Federal Reserve policymakers have raised the key interest rate one more time, thus drawing the ire of the US president. He had insisted a renewed rate hike would be bad, considering global economic uncertainties.

Federal Reserve building in Washington
Image: picture alliance/Zuma Wire/C. Myers

Meeting for the last time this year, US central bank policymakers increased the key interest rate for a fourth time in 2018. The quarter-point hike took the rate to the target range of 2.25-2.5 percent.

The renewed increase — the ninth since the Fed started raising rates back in 2015 — mirrored the consensus view among investors and once more demonstrated the central bank was not willing to bow to any outside pressures.

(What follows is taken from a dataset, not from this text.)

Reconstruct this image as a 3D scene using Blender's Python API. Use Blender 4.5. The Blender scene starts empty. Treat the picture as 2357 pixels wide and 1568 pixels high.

Three years ago, the Fed began moving away from the near-zero rate that had been in place since the peak of the global financial crisis. For consumers, any hike in the rate has meant higher borrowing costs, including mortgage and credit card payments.

Trump will hate it

US President Donald Trump has repeatedly lashed out against the Federal Reserve's rate hikes, arguing they've been coming too fast and might choke growth in the world's largest economy.

Earlier this week, Trump on Twitter referred to an op-ed in the Wall Street Journal, advising the Fed to suspend rate hikes for a while.

While there was no way of stopping the Fed from making another hike this year, a slowdown is in the pipeline for 2019. Federal Reserve Chairman Jerome Powell said in late November that the key interest rate was just below neutral, meaning it had reached a level that neither slowed nor boosted the economy. 

On Wednesday, the central bank's policy statement said more gradual hikes would be likely next year, but its updated forecast suggested that there would be only two increases instead of three as envisaged last September.

Slowdown of monetary tightening

That will bolster investor expectations that the US central bank will be more cautious about future monetary tightening next year, given global economic uncertainties.

There are no doubt a number of risks worth considering, among them highly volatile financial markets, a large-scale, but unresolved trade conflict between the US and China, huge corporate debt levels and a pronounced dent in growth in many European and Asian nations, including Germany and Japan.